Apesar dos planos do ministro, o líder do PT na Câmara, Zeca Dirceu (PR), declarou que nem o próprio partido do presidente tem unanimidade para aprovar a MP que prevê o fim do órgão. Para não caducar, a medida precisa de aval da maioria da Câmara e do Senado até junho.
— A MP precisa ser aprovada no Congresso, então precisará negociar, até porque tem deputados do PT a favor e outros contra. Imagine nos outros partidos então —disse Zeca Dirceu.
‘Ministro não manda’
Autor de uma emenda à MP que, na prática, dá sobrevida à Funasa, o líder do Solidariedade na Câmara, Áureo Ribeiro (RJ), diz que o governo não tem apoio no Congresso e rebate Rui Costa.
— Ministro não manda. Para mandar, tem que ter voto. Quem manda é o Congresso nessas matérias. Ministro emite opinião e uma nota técnica — disse o deputado.
A articulação para manter a estrutura do governo conta ainda com parlamentares de partidos de oposição, como o PP. O senador Hiran Gonçalves (PP-RR) também apresentou emenda para sustar a extinção da Funasa e defende uma negociação com o Palácio do Planalto.
— Todo estado pequeno depende muito de ações da Funasa, pequenas obras de saneamento, perfuração de poços, isso impacta muito na vida — afirmou Gonçalves, acrescentando: — A gente tem que sentar e conversar.
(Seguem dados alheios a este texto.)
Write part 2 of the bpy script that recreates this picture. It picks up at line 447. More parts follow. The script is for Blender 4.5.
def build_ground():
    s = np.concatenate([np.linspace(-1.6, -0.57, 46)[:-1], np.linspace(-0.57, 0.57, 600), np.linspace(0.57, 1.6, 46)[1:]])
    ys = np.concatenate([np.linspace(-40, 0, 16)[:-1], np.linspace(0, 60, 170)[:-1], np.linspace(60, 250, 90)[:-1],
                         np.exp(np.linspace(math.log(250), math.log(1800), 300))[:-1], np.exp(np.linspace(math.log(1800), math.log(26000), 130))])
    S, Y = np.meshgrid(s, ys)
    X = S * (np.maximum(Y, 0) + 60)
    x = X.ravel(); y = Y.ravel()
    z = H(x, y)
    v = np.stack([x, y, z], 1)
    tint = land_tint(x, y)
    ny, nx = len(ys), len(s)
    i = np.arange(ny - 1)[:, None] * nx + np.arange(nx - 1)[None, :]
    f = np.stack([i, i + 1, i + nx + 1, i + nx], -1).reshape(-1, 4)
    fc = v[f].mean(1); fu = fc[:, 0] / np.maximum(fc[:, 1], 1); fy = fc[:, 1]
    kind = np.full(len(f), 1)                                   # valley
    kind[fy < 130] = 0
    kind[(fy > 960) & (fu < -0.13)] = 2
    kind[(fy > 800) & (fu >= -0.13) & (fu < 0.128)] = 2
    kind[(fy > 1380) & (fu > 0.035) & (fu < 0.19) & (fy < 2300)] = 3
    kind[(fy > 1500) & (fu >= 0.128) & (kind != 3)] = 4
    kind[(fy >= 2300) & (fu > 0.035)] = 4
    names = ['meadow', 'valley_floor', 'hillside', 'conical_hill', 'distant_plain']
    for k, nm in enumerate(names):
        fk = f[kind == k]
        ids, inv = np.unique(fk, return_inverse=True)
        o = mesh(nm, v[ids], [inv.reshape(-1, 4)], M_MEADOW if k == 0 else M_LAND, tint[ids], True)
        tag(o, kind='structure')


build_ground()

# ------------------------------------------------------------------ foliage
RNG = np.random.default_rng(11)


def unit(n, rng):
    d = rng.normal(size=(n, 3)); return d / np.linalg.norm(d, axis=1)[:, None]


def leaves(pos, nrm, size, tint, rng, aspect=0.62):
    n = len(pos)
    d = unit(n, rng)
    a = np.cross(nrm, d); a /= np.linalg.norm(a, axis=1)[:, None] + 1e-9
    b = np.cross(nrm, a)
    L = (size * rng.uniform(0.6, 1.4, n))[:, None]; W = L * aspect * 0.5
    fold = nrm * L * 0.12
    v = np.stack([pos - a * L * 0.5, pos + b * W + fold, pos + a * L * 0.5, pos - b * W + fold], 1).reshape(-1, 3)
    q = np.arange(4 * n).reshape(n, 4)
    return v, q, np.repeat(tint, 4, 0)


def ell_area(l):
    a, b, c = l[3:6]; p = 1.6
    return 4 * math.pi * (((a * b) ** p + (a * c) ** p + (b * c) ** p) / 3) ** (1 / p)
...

Ainda não houve essa conversa, não houve essa discussão.
Durante o governo Bolsonaro, a Funasa era comandada por um apadrinhado do deputado Diego Andrade (PSD-MG), e as diretorias e cargos estaduais foram distribuídos entre partidos como PP, União Brasil e o próprio PSD.
Hoje na base de Lula, a senadora Daniela Ribeiro (PSD-PB) é autora de um requerimento aprovado na Comissão de Infraestrutura do Senado para que o assunto seja debatido e representantes do governo sejam convidados a darem esclarecimentos. A mãe dela, Virgínia Velloso, é superintendente da Funasa na Paraíba.
Histórico turbulento
A Funasa foi criada em 1991, no governo Fernando Collor de Mello, e foi entregue ao MDB na primeira gestão de Lula, em 2005. Primeira indicação do partido para a presidência do órgão e ligado ao senador Renan Calheiros (MDB-AL), Paulo Lustosa foi condenado pelo Tribunal de Contas da União (TCU) e banido da administração pública por cinco anos, em 2009, pelo superfaturamento de um contrato da TV Funasa, no valor de R$ 14 milhões.
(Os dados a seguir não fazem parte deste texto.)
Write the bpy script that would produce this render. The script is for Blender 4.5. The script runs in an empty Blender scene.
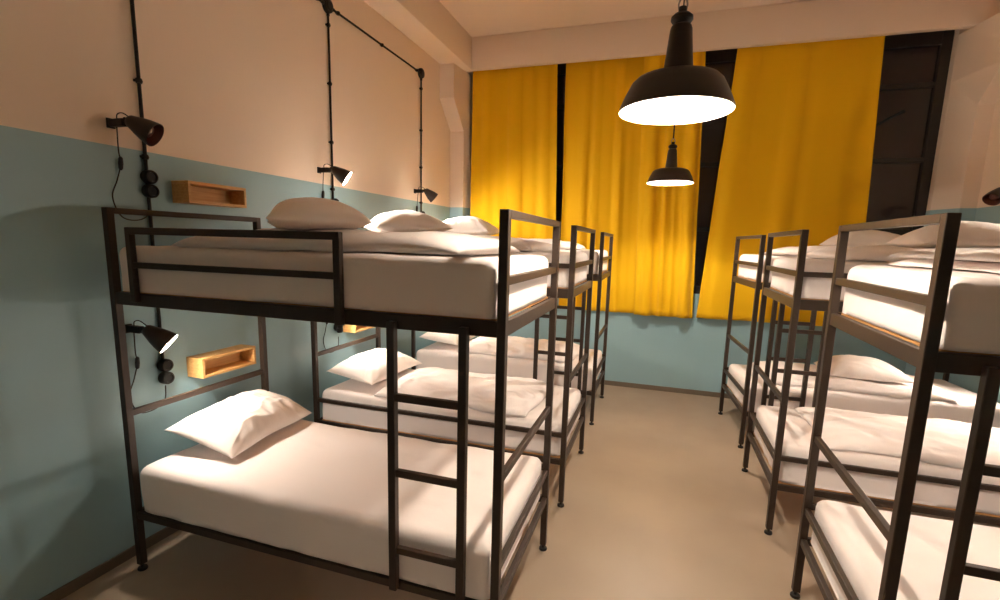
import bpy, bmesh, math, random
from mathutils import Vector, Matrix, noise

C = bpy.context.scene.collection
PI = math.pi

# ------------------------------------------------------------------ materials
def srgb(r, g, b):
    f = lambda c: (c / 255 / 12.92) if c / 255 <= 0.04045 else ((c / 255 + 0.055) / 1.055) ** 2.4
    return (f(r), f(g), f(b), 1.0)

def mat(name, col, rough=0.5, metal=0.0, bump=None, var=None, sheen=0.0, spec=0.5):
    m = bpy.data.materials.new(name); m.use_nodes = True
    nt = m.node_tree; b = nt.nodes['Principled BSDF']
    b.inputs['Base Color'].default_value = col
    b.inputs['Roughness'].default_value = rough
    b.inputs['Metallic'].default_value = metal
    b.inputs['Specular IOR Level'].default_value = spec
    if sheen: b.inputs['Sheen Weight'].default_value = sheen
    tc = nt.nodes.new('ShaderNodeTexCoord')
    if var:                                    # (scale, amount, detail): soft mottling of the colour itself
        n = nt.nodes.new('ShaderNodeTexNoise'); n.inputs['Scale'].default_value = var[0]; n.inputs['Detail'].default_value = var[2]
        nt.links.new(tc.outputs['Object'], n.inputs['Vector'])
        mx = nt.nodes.new('ShaderNodeMix'); mx.data_type = 'RGBA'
        k = 1 - var[1]
        mx.inputs['A'].default_value = (col[0] * k, col[1] * k, col[2] * k, 1); mx.inputs['B'].default_value = col
        nt.links.new(n.outputs['Fac'], mx.inputs['Factor']); nt.links.new(mx.outputs['Result'], b.inputs['Base Color'])
    if bump:                                   # (scale, strength, distance)
        n = nt.nodes.new('ShaderNodeTexNoise'); n.inputs['Scale'].default_value = bump[0]; n.inputs['Detail'].default_value = 4
        nt.links.new(tc.outputs['Object'], n.inputs['Vector'])
        bp = nt.nodes.new('ShaderNodeBump'); bp.inputs['Strength'].default_value = bump[1]; bp.inputs['Distance'].default_value = bump[2]
        nt.links.new(n.outputs['Fac'], bp.inputs['Height']); nt.links.new(bp.outputs['Normal'], b.inputs['Normal'])
    return m

def emit(name, col, strength):
    m = bpy.data.materials.new(name); m.use_nodes = True
    nt = m.node_tree; nt.nodes.clear()
    e = nt.nodes.new('ShaderNodeEmission'); o = nt.nodes.new('ShaderNodeOutputMaterial')
    e.inputs['Color'].default_value = col; e.inputs['Strength'].default_value = strength
    nt.links.new(e.outputs[0], o.inputs['Surface'])
    return m

CREAM = srgb(230, 212, 193)
TEAL = srgb(141, 174, 183)
PAINT_Z = 2.2
def wall_paint():
    m = mat('two_tone_wall_paint', CREAM, 0.6, bump=(9, 0.06, 0.01))
    nt = m.node_tree; b = nt.nodes['Principled BSDF']
    g = nt.nodes.new('ShaderNodeNewGeometry'); s = nt.nodes.new('ShaderNodeSeparateXYZ')
    nt.links.new(g.outputs['Position'], s.inputs[0])
    n = nt.nodes.new('ShaderNodeTexNoise'); n.inputs['Scale'].default_value = 1.6; n.inputs['Detail'].default_value = 5
    nt.links.new(g.outputs['Position'], n.inputs['Vector'])
    lt = nt.nodes.new('ShaderNodeMath'); lt.operation = 'LESS_THAN'; lt.inputs[1].default_value = PAINT_Z
    nt.links.new(s.outputs['Z'], lt.inputs[0])
    mt = nt.nodes.new('ShaderNodeMix'); mt.data_type = 'RGBA'
    mt.inputs['A'].default_value = tuple(c * 0.93 for c in TEAL[:3]) + (1,); mt.inputs['B'].default_value = tuple(c * 1.05 for c in TEAL[:3]) + (1,)
    nt.links.new(n.outputs['Fac'], mt.inputs['Factor'])
    mx = nt.nodes.new('ShaderNodeMix'); mx.data_type = 'RGBA'; mx.inputs['A'].default_value = CREAM
    nt.links.new(lt.outputs[0], mx.inputs['Factor']); nt.links.new(mt.outputs['Result'], mx.inputs['B'])
    nt.links.new(mx.outputs['Result'], b.inputs['Base Color'])
    r = nt.nodes.new('ShaderNodeMix'); r.data_type = 'FLOAT'; r.inputs['A'].default_value = 0.75; r.inputs['B'].default_value = 0.42
    nt.links.new(lt.outputs[0], r.inputs['Factor']); nt.links.new(r.outputs['Result'], b.inputs['Roughness'])
    return m

M = dict(
    wall=wall_paint(),
    plaster=mat('cream_plaster', CREAM, 0.75, bump=(7, 0.08, 0.01)),
    skirting=mat('skirting_paint', srgb(104, 92, 78), 0.5),
    steel=mat('dark_bronze_powder_coat', srgb(50, 37, 28), 0.45, metal=0.0, spec=.4, bump=(220, 0.12, 0.002)),
    rubber=mat('black_rubber', srgb(26, 23, 21), 0.6),
    linen=mat('white_cotton', srgb(238, 229, 226), 0.85, sheen=0.15, bump=(11, 0.22, 0.012)),
    pillow=mat('white_pillowcase', srgb(242, 234, 229), 0.85, sheen=0.15, bump=(13, 0.20, 0.010)),
    ply=mat('birch_plywood', srgb(205, 150, 92), 0.5, var=(14, 0.25, 3)),
    pine=None,
    black=mat('black_plastic', srgb(20, 17, 15), 0.5, spec=.35),
    shade=mat('brown_black_enamel', srgb(44, 34, 28), 0.4),
    enamel=mat('white_enamel', srgb(250, 246, 238), 0.4),
    wframe=mat('dark_window_frame', srgb(36, 28, 24), 0.45),
    chrome=mat('dull_steel', srgb(150, 145, 138), 0.35, metal=0.9),
)

def pine():
    m = mat('oiled_pine', srgb(214, 158, 92), 0.45)
    nt = m.node_tree; b = nt.nodes['Principled BSDF']
    tc = nt.nodes.new('ShaderNodeTexCoord'); mp = nt.nodes.new('ShaderNodeMapping'); mp.inputs['Scale'].default_value = (14, 1.6, 26)
    nt.links.new(tc.outputs['Object'], mp.inputs['Vector'])
    n = nt.nodes.new('ShaderNodeTexNoise'); n.inputs['Scale'].default_value = 3; n.inputs['Detail'].default_value = 5
    nt.links.new(mp.outputs[0], n.inputs['Vector'])
    r = nt.nodes.new('ShaderNodeValToRGB')
    r.color_ramp.elements[0].position = .3; r.color_ramp.elements[0].color = srgb(196, 146, 84)
    r.color_ramp.elements[1].position = .7; r.color_ramp.elements[1].color = srgb(220, 178, 116)
    nt.links.new(n.outputs['Fac'], r.inputs['Fac']); nt.links.new(r.outputs['Color'], b.inputs['Base Color'])
    return m
M['pine'] = pine()

def floor_mat():
    m = mat('beige_linoleum', srgb(182, 160, 136), 0.38)
    nt = m.node_tree; b = nt.nodes['Principled BSDF']
    tc = nt.nodes.new('ShaderNodeTexCoord')
    n = nt.nodes.new('ShaderNodeTexNoise'); n.inputs['Scale'].default_value = 0.9; n.inputs['Detail'].default_value = 6
    nt.links.new(tc.outputs['Object'], n.inputs['Vector'])
    r = nt.nodes.new('ShaderNodeValToRGB')
    r.color_ramp.elements[0].position = .32; r.color_ramp.elements[0].color = srgb(156, 139, 121)
    r.color_ramp.elements[1].position = .68; r.color_ramp.elements[1].color = srgb(170, 153, 133)
    nt.links.new(n.outputs['Fac'], r.inputs['Fac']); nt.links.new(r.outputs['Color'], b.inputs['Base Color'])
    n2 = nt.nodes.new('ShaderNodeTexNoise'); n2.inputs['Scale'].default_value = 5; n2.inputs['Detail'].default_value = 4
    nt.links.new(tc.outputs['Object'], n2.inputs['Vector'])
    mr = nt.nodes.new('ShaderNodeMapRange'); mr.inputs['To Min'].default_value = .34; mr.inputs['To Max'].default_value = .5
    nt.links.new(n2.outputs['Fac'], mr.inputs['Value']); nt.links.new(mr.outputs[0], b.inputs['Roughness'])
    return m
M['floor'] = floor_mat()

def curtain_mat():
    m = mat('mustard_curtain', srgb(231, 180, 6), 0.8, bump=(180, 0.12, 0.003), var=(3, 0.05, 4), sheen=0.1, spec=0.25)
    return m
M['curtain'] = curtain_mat()

def glass_mat():                              # a window pane: clear, with its mirror reflection
    m = bpy.data.materials.new('window_glass'); m.use_nodes = True
    nt = m.node_tree; nt.nodes.clear()
    o = nt.nodes.new('ShaderNodeOutputMaterial'); mx = nt.nodes.new('ShaderNodeMixShader')
    t = nt.nodes.new('ShaderNodeBsdfTransparent'); g = nt.nodes.new('ShaderNodeBsdfGlossy')
    t.inputs[0].default_value = (.86, .84, .82, 1); g.inputs['Roughness'].default_value = 0.08
    fr = nt.nodes.new('ShaderNodeFresnel'); fr.inputs['IOR'].default_value = 1.52
    nt.links.new(fr.outputs[0], mx.inputs[0]); nt.links.new(t.outputs[0], mx.inputs[1]); nt.links.new(g.outputs[0], mx.inputs[2])
    nt.links.new(mx.outputs[0], o.inputs['Surface'])
    return m
M['glass'] = glass_mat()
WARM = (1.0, 0.86, 0.70, 1)
M['pendant_bulb'] = emit('pendant_bulb_glow', WARM, 570)
M['fill_bulb'] = emit('fill_bulb_glow', WARM, 150)  # weak glow of the fill pendant added behind the camera
M['lamp_bulb'] = emit('lamp_bulb_glow', (1.0, 0.86, 0.72, 1), 400)
M['mid_bulb'] = emit('middle_bulb_glow', (1.0, 0.86, 0.72, 1), 500)
M['bright_bulb'] = emit('bright_bulb_glow', (1.0, 0.86, 0.72, 1), 800)
M['bulb_off'] = mat('frosted_bulb', srgb(90, 50, 40), 0.4)  # dark brown paints the shadow inside an unlit wall lamp

# ------------------------------------------------------------------ mesh helpers
def obj(name, bm, m, parent=None, loc=None, smooth=None, shadeangle=35):
    me = bpy.data.meshes.new(name); bmesh.ops.recalc_face_normals(bm, faces=bm.faces); bm.to_mesh(me); bm.free()
    o = bpy.data.objects.new(name, me); C.objects.link(o)
    if m: me.materials.append(m)
    if parent: o.parent = parent
    if loc is not None: o.location = loc
    if smooth:
        for p in me.polygons: p.use_smooth = True
        if smooth == 'angle': me.set_sharp_from_angle(angle=math.radians(shadeangle))
    return o

def thing(name, label, cat, loc=(0, 0, 0), rz=0, group=None):
    o = bpy.data.objects.new(name, None); C.objects.link(o); o.empty_display_size = .1
    o.location = loc; o.rotation_euler = (0, 0, rz)
    return tag(o, label, cat, group)

def tag(o, label, cat, group=None):
    o['label'] = label; o['category'] = cat; o['kind'] = 'thing'
    if group: o['group'] = group
    return o

def struct(name, bm, m, parent=None, **k):
    o = obj(name, bm, m, parent, **k)
    if not parent: o['kind'] = 'structure'
    return o

def dup(root, loc, rz, label, group=None):
    r = root.copy(); C.objects.link(r); r.location = loc; r.rotation_euler = (0, 0, rz); r['label'] = label
    if group: r['group'] = group
    for ch in list(root.children):
        c = ch.copy(); C.objects.link(c); c.parent = r
        for g in list(ch.children):
            d = g.copy(); C.objects.link(d); d.parent = c
    return r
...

O substituto de Lustosa, Danilo Forte, hoje deputado pelo União Brasil, também foi alvo de investigação, conduzida pelo Ministério Público Federal, que apurou desvios em repasses da Funasa para obras de saneamento em municípios do Ceará, seu reduto político. Durante a gestão de Forte, auditorias da Controladoria-Geral da União (CGU), entre 2007 e 2010, apontaram indícios de até R$ 488 milhões em desvios na Funasa, em valores da época. Ele nega as acusações.
O então ministro da Saúde, José Gomes Temporão, chegou a dizer que a atuação do órgão era de “baixa qualidade e corrupta”, e pediu sua extinção. Forte, que tinha entre seus aliados o então deputado federal Henrique Eduardo Alves, do PMDB, manteve-se no cargo até o fim do governo Lula. Na gestão Dilma Rousseff, o órgão chegou a ficar sob comando do PT, antes de retornar ao PMDB com um indicado do então vice-presidente Michel Temer.
Em 2020, a Lava-Jato do Rio realizou uma operação que prendeu um ex-presidente da Funasa, Rodrigo Sérgio Dias, que ocupou o cargo entre 2017 e 2019. Dias é primo do deputado federal Alexandre Baldy (PP-GO), também envolvido nas investigações, acusado de recebimento de propinas na assinatura de contratos do órgão. Baldy foi acusado de receber um total de R$ 2,5 milhões. O processo contra ele, que nega as acusações, foi enviado à Justiça Eleitoral.